- Problem requirements
Quote each line of the material verbatim, without the pictures.

- Material
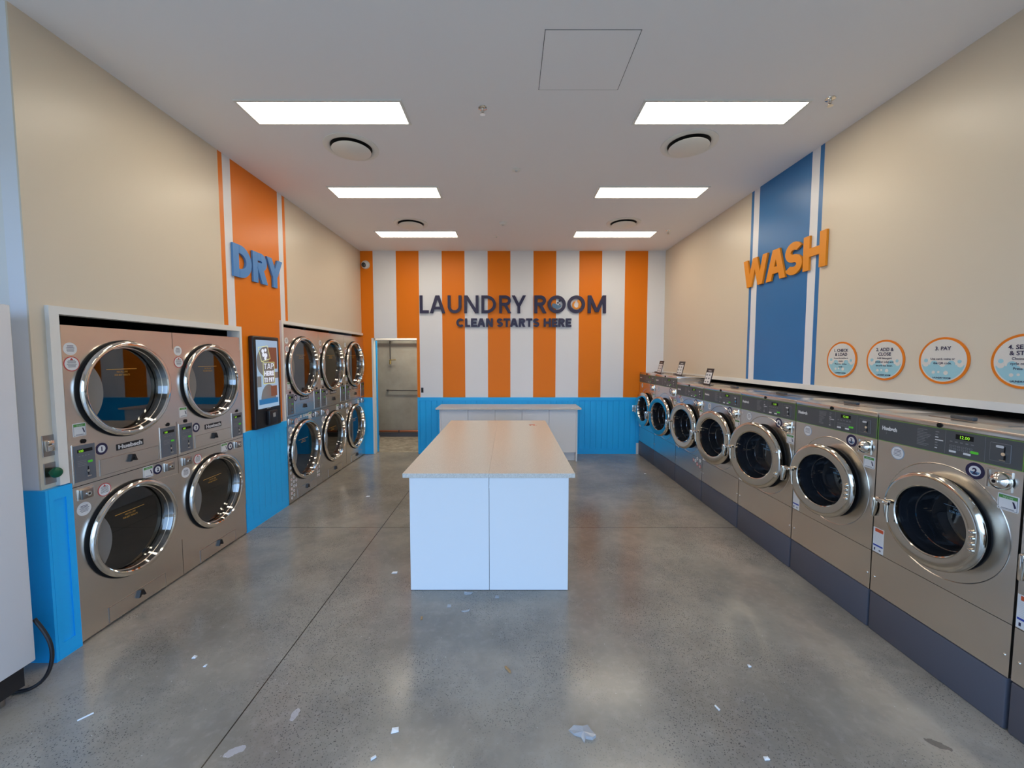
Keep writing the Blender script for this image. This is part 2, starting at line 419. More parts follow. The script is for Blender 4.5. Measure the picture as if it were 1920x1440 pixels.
# shopfront behind the camera: header, posts, sill (open glazing line)
m = MB().box(-4.1, 3.8, -0.7, -0.6, 2.7, CZ, M_WHITE)
for x in (-4.06, -2.1, 0.1, 1.2, 3.76): m.box(x - 0.04, x + 0.04, -0.68, -0.62, 0, 2.7, M_BLACK)
struct(m, 'window_1', smooth=False)
struct(MB().box(-40, 40, -40, -0.72, -0.14, -0.02, M_PAVE), 'ground', smooth=False)
# back room
struct(MB().box(-3.4, -0.6, 8.64, 8.74, 0, 3.0, M_CONC), 'wall_back_room', smooth=False)
struct(MB().box(-3.4, -3.3, 7.17, 8.74, 0, 3.0, M_CONC), 'wall_back_room_left', smooth=False)
struct(MB().box(-0.7, -0.6, 7.17, 8.64, 0, 3.0, M_CONC), 'wall_back_room_right', smooth=False)
struct(MB().box(-3.4, -0.6, 7.17, 8.74, 3.0, 3.05, M_WHITE), 'ceiling_back_room', smooth=False)
struct(MB().box(-3.3, -0.7, 8.60, 8.64, -0.002, 0.085, M_PANEL2), 'baseboard_back_room', smooth=False)
# door frame, leaf swung into the back room
m = MB().box(-2.438, -2.407, BY - 0.012, BY + 0.10, 0, 2.07, M_WHITE)
struct(m, 'trim_door_jamb', smooth=False)
m = MB().box(-1.640, -1.630, BY - 0.002, BY + 0.11, 1.02, 2.07, M_ORANGE).box(-1.640, -1.630, BY - 0.002, BY + 0.11, 0, 1.02, M_BLUE)
struct(m, 'trim_door_reveal', smooth=False)
door = thing('door_1', (-2.392, 7.20, 0), math.radians(177), 'blue door leaf swung open into the back room', 'door'); door['kind'] = 'structure'
MB().box(0, 0.72, -0.02, 0.02, 0.008, 2.03, M_BLUE, 0.002).build('door_leaf', door)
for z in (0.25, 1.85): MB().box(-0.012, 0.012, -0.032, -0.018, z - 0.05, z + 0.05, M_STEEL2, 0.002).build('hinge', door)

# wainscot, architraves and other trims
m = MB().box(-1.63, 2.6, BY - 0.012, BY, 0, 0.961, M_WA_B).box(-1.63, 2.6, BY - 0.02, BY, 0.961, 1.018, M_BLUE).box(-1.63, 2.6, BY - 0.016, BY - 0.012, 0, 0.09, M_BLUE)
struct(m, 'trim_1', 'blue beadboard wainscot along the striped back wall', smooth=False)
m = MB().box(-2.60, -2.438, BY - 0.012, BY, 0, 0.961, M_BLUE).box(-2.60, -2.438, BY - 0.02, BY, 0.961, 1.018, M_BLUE)
struct(m, 'trim_2', 'narrow blue wainscot between the dryers and the doorway', smooth=False)
m = MB().box(LX, LX + 0.022, 3.84, 4.58, 0, 0.93, M_WA_L).box(LX, LX + 0.028, 3.84, 4.58, 0.93, 1.0, M_BLUE)
struct(m, 'trim_3', 'blue beadboard wainscot under the pay kiosk', smooth=False)
m = MB(); A = LX + 0.036; Bk = LX + 0.029
m.box(LX, Bk, 2.181, 2.303, 0, 0.995, M_BLUE)
m.box(Bk, A, 2.181, 2.303, 0.93, 0.995, M_BLUE).box(Bk, A, 2.181, 2.303, 0, 0.09, M_BLUE).box(Bk, A, 2.181, 2.205, 0.09, 0.93, M_BLUE).box(Bk, A, 2.268, 2.303, 0.09, 0.93, M_BLUE)
m.box(-4.1, A, 2.166, 2.1795, 0, 0.995, M_BLUE)
struct(m, 'trim_4', 'blue wainscot panel wrapped around the left wall corner', smooth=False)
F = LX + 0.024
m = MB().box(LX - 0.06, F, 2.253, 2.303, 1.0, 2.03, M_WHITE).box(LX - 0.06, F, 2.303, 3.835, 1.985, 2.03, M_WHITE).box(LX - 0.06, F, 3.835, 3.865, 1.0, 2.03, M_WHITE)
struct(m, 'trim_5', 'white architrave around the near pair of dryers', smooth=False)
m = MB().box(LX - 0.06, F, 4.545, 4.583, 1.0, 2.155, M_WHITE).box(LX - 0.06, F, 4.583, BY, 2.118, 2.155, M_WHITE)
struct(m, 'trim_6', 'white architrave around the far dryers', smooth=False)
struct(MB().box(RX - 0.012, RX + 0.11, 0.9, BY, 1.44, 1.487, M_WHITE), 'trim_7', 'white edge strip along the bottom of the right wall', smooth=False)
struct(MB().box(2.27, 2.31, BY - 0.03, BY - 0.02, 0, 0.2, M_WHITE), 'trim_8', smooth=False)

# ------------------------------------------------------------------ washers and dryers: shared parts
def pay_sticker(par, x0, x1, z0, z1, y=0.0):
    w_ = x1 - x0; h = z1 - z0; m = MB()
    m.rrect(x0, x1, z0, z1, 0.006, y, y - 0.0012, M_STICK)
    m.rect(x0 + .06 * w_, x1 - .06 * w_, z1 - .27 * h, z1 - .08 * h, y - 0.0012, y - 0.0018, M_GREENP)
    m.text('TAP & PAY', (x0 + x1) / 2, z1 - .23 * h, .10 * h, y - 0.0021, M_STICK, width=.5 * w_)
    m.frame(x0 + .05 * w_, x1 - .05 * w_, z0 + .05 * h, z1 - .06 * h, .02 * h, y - 0.0012, y - 0.0016, M_TXT)
    m.prism([(x1 - .30 * w_, z0 + .62 * h), (x1 - .18 * w_, z0 + .24 * h), (x1 - .10 * w_, z0 + .30 * h), (x1 - .22 * w_, z0 + .62 * h)], y - 0.0012, y - 0.0019, M_NAVY)
    m.rect(x0 + .2 * w_, x1 - .2 * w_, z0 + .11 * h, z0 + .15 * h, y - 0.0012, y - 0.0017, M_TXT)
    return tag(m.build('payment_sticker', par), 'white payment sticker with green header')
def round_sticker(par, x, z, r, ring, red=False, lines=6, y=0.0):
    m = MB(); m.disc(x, z, r, y, y - 0.001, ring).disc(x, z, r * .88, y - 0.001, y - 0.0014, M_STICK)
    for k in range(lines):
        zz = z + r * (.48 - k * 1.05 / lines); ww = r * (.72 - .35 * abs(zz - z) / r) * random.uniform(.75, 1)
        m.rect(x - ww, x + ww, zz - r * .045, zz + r * .035, y - 0.0014, y - 0.0017, M_NAVY if k < 2 and not red else M_TXT)
    if red:
        m.prism([(x - r * .2, z + r * .52), (x + r * .2, z + r * .52), (x, z + r * .84)], y - 0.0014, y - 0.0019, M_RED)
    return tag(m.build('notice_sticker', par), 'round notice sticker')
def number_badge(par, x, z, r, n, wave=False, y=0.0):
    m = MB(); m.disc(x, z, r, y, y - 0.001, M_NAVY).disc(x, z, r * .62, y - 0.001, y - 0.0014, M_STICK)
    if wave:
        pts = []
        for k in range(9):
            a = PI + PI * k / 8; pts.append((x + r * .52 * math.cos(a), z - r * .08 + r * .42 * math.sin(a)))
        m.prism(pts, y - 0.0014, y - 0.0017, M_WAVE)
    m.text(n, x, z - r * .36, r * .74, y - 0.0019, M_NAVY, bold=0.035)
    return tag(m.build('number_badge', par), 'round navy badge with the number ' + n)
def seg_text(mb, st, x, z, h, y): mb.text(st, x, z, h, y, M_LED)

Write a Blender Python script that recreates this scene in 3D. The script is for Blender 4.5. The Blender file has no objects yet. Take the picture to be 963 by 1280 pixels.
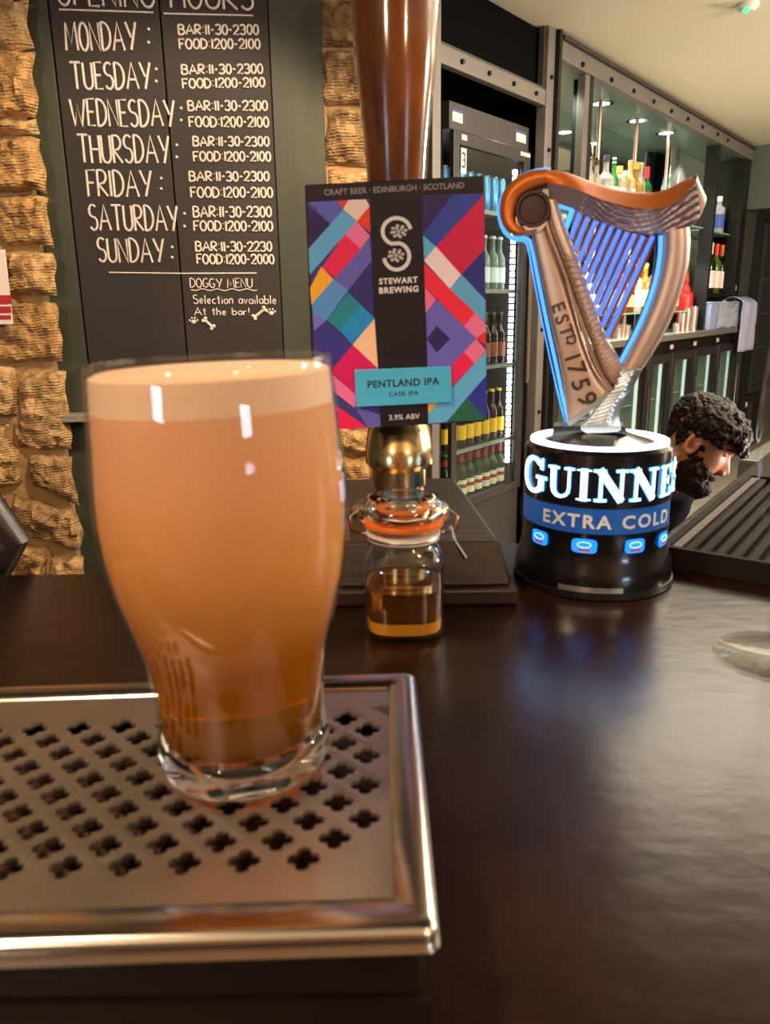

- Response to this task
Keep writing the Blender script for this image. This is part 2, starting at line 419. More parts follow. The script is for Blender 4.5. Measure the picture as if it were 1920x1440 pixels.
# shopfront behind the camera: header, posts, sill (open glazing line)
m = MB().box(-4.1, 3.8, -0.7, -0.6, 2.7, CZ, M_WHITE)
for x in (-4.06, -2.1, 0.1, 1.2, 3.76): m.box(x - 0.04, x + 0.04, -0.68, -0.62, 0, 2.7, M_BLACK)
struct(m, 'window_1', smooth=False)
struct(MB().box(-40, 40, -40, -0.72, -0.14, -0.02, M_PAVE), 'ground', smooth=False)
# back room
struct(MB().box(-3.4, -0.6, 8.64, 8.74, 0, 3.0, M_CONC), 'wall_back_room', smooth=False)
struct(MB().box(-3.4, -3.3, 7.17, 8.74, 0, 3.0, M_CONC), 'wall_back_room_left', smooth=False)
struct(MB().box(-0.7, -0.6, 7.17, 8.64, 0, 3.0, M_CONC), 'wall_back_room_right', smooth=False)
struct(MB().box(-3.4, -0.6, 7.17, 8.74, 3.0, 3.05, M_WHITE), 'ceiling_back_room', smooth=False)
struct(MB().box(-3.3, -0.7, 8.60, 8.64, -0.002, 0.085, M_PANEL2), 'baseboard_back_room', smooth=False)
# door frame, leaf swung into the back room
m = MB().box(-2.438, -2.407, BY - 0.012, BY + 0.10, 0, 2.07, M_WHITE)
struct(m, 'trim_door_jamb', smooth=False)
m = MB().box(-1.640, -1.630, BY - 0.002, BY + 0.11, 1.02, 2.07, M_ORANGE).box(-1.640, -1.630, BY - 0.002, BY + 0.11, 0, 1.02, M_BLUE)
struct(m, 'trim_door_reveal', smooth=False)
door = thing('door_1', (-2.392, 7.20, 0), math.radians(177), 'blue door leaf swung open into the back room', 'door'); door['kind'] = 'structure'
MB().box(0, 0.72, -0.02, 0.02, 0.008, 2.03, M_BLUE, 0.002).build('door_leaf', door)
for z in (0.25, 1.85): MB().box(-0.012, 0.012, -0.032, -0.018, z - 0.05, z + 0.05, M_STEEL2, 0.002).build('hinge', door)

# wainscot, architraves and other trims
m = MB().box(-1.63, 2.6, BY - 0.012, BY, 0, 0.961, M_WA_B).box(-1.63, 2.6, BY - 0.02, BY, 0.961, 1.018, M_BLUE).box(-1.63, 2.6, BY - 0.016, BY - 0.012, 0, 0.09, M_BLUE)
struct(m, 'trim_1', 'blue beadboard wainscot along the striped back wall', smooth=False)
m = MB().box(-2.60, -2.438, BY - 0.012, BY, 0, 0.961, M_BLUE).box(-2.60, -2.438, BY - 0.02, BY, 0.961, 1.018, M_BLUE)
struct(m, 'trim_2', 'narrow blue wainscot between the dryers and the doorway', smooth=False)
m = MB().box(LX, LX + 0.022, 3.84, 4.58, 0, 0.93, M_WA_L).box(LX, LX + 0.028, 3.84, 4.58, 0.93, 1.0, M_BLUE)
struct(m, 'trim_3', 'blue beadboard wainscot under the pay kiosk', smooth=False)
m = MB(); A = LX + 0.036; Bk = LX + 0.029
m.box(LX, Bk, 2.181, 2.303, 0, 0.995, M_BLUE)
m.box(Bk, A, 2.181, 2.303, 0.93, 0.995, M_BLUE).box(Bk, A, 2.181, 2.303, 0, 0.09, M_BLUE).box(Bk, A, 2.181, 2.205, 0.09, 0.93, M_BLUE).box(Bk, A, 2.268, 2.303, 0.09, 0.93, M_BLUE)
m.box(-4.1, A, 2.166, 2.1795, 0, 0.995, M_BLUE)
struct(m, 'trim_4', 'blue wainscot panel wrapped around the left wall corner', smooth=False)
F = LX + 0.024
m = MB().box(LX - 0.06, F, 2.253, 2.303, 1.0, 2.03, M_WHITE).box(LX - 0.06, F, 2.303, 3.835, 1.985, 2.03, M_WHITE).box(LX - 0.06, F, 3.835, 3.865, 1.0, 2.03, M_WHITE)
struct(m, 'trim_5', 'white architrave around the near pair of dryers', smooth=False)
m = MB().box(LX - 0.06, F, 4.545, 4.583, 1.0, 2.155, M_WHITE).box(LX - 0.06, F, 4.583, BY, 2.118, 2.155, M_WHITE)
struct(m, 'trim_6', 'white architrave around the far dryers', smooth=False)
struct(MB().box(RX - 0.012, RX + 0.11, 0.9, BY, 1.44, 1.487, M_WHITE), 'trim_7', 'white edge strip along the bottom of the right wall', smooth=False)
struct(MB().box(2.27, 2.31, BY - 0.03, BY - 0.02, 0, 0.2, M_WHITE), 'trim_8', smooth=False)

# ------------------------------------------------------------------ washers and dryers: shared parts
def pay_sticker(par, x0, x1, z0, z1, y=0.0):
    w_ = x1 - x0; h = z1 - z0; m = MB()
    m.rrect(x0, x1, z0, z1, 0.006, y, y - 0.0012, M_STICK)
    m.rect(x0 + .06 * w_, x1 - .06 * w_, z1 - .27 * h, z1 - .08 * h, y - 0.0012, y - 0.0018, M_GREENP)
    m.text('TAP & PAY', (x0 + x1) / 2, z1 - .23 * h, .10 * h, y - 0.0021, M_STICK, width=.5 * w_)
    m.frame(x0 + .05 * w_, x1 - .05 * w_, z0 + .05 * h, z1 - .06 * h, .02 * h, y - 0.0012, y - 0.0016, M_TXT)
    m.prism([(x1 - .30 * w_, z0 + .62 * h), (x1 - .18 * w_, z0 + .24 * h), (x1 - .10 * w_, z0 + .30 * h), (x1 - .22 * w_, z0 + .62 * h)], y - 0.0012, y - 0.0019, M_NAVY)
    m.rect(x0 + .2 * w_, x1 - .2 * w_, z0 + .11 * h, z0 + .15 * h, y - 0.0012, y - 0.0017, M_TXT)
    return tag(m.build('payment_sticker', par), 'white payment sticker with green header')
def round_sticker(par, x, z, r, ring, red=False, lines=6, y=0.0):
    m = MB(); m.disc(x, z, r, y, y - 0.001, ring).disc(x, z, r * .88, y - 0.001, y - 0.0014, M_STICK)
    for k in range(lines):
        zz = z + r * (.48 - k * 1.05 / lines); ww = r * (.72 - .35 * abs(zz - z) / r) * random.uniform(.75, 1)
        m.rect(x - ww, x + ww, zz - r * .045, zz + r * .035, y - 0.0014, y - 0.0017, M_NAVY if k < 2 and not red else M_TXT)
    if red:
        m.prism([(x - r * .2, z + r * .52), (x + r * .2, z + r * .52), (x, z + r * .84)], y - 0.0014, y - 0.0019, M_RED)
    return tag(m.build('notice_sticker', par), 'round notice sticker')
def number_badge(par, x, z, r, n, wave=False, y=0.0):
    m = MB(); m.disc(x, z, r, y, y - 0.001, M_NAVY).disc(x, z, r * .62, y - 0.001, y - 0.0014, M_STICK)
    if wave:
        pts = []
        for k in range(9):
            a = PI + PI * k / 8; pts.append((x + r * .52 * math.cos(a), z - r * .08 + r * .42 * math.sin(a)))
        m.prism(pts, y - 0.0014, y - 0.0017, M_WAVE)
    m.text(n, x, z - r * .36, r * .74, y - 0.0019, M_NAVY, bold=0.035)
    return tag(m.build('number_badge', par), 'round navy badge with the number ' + n)
def seg_text(mb, st, x, z, h, y): mb.text(st, x, z, h, y, M_LED)

Write a Blender Python script that recreates this scene in 3D. The script is for Blender 4.5. The Blender file has no objects yet. Take the picture to be 963 by 1280 pixels.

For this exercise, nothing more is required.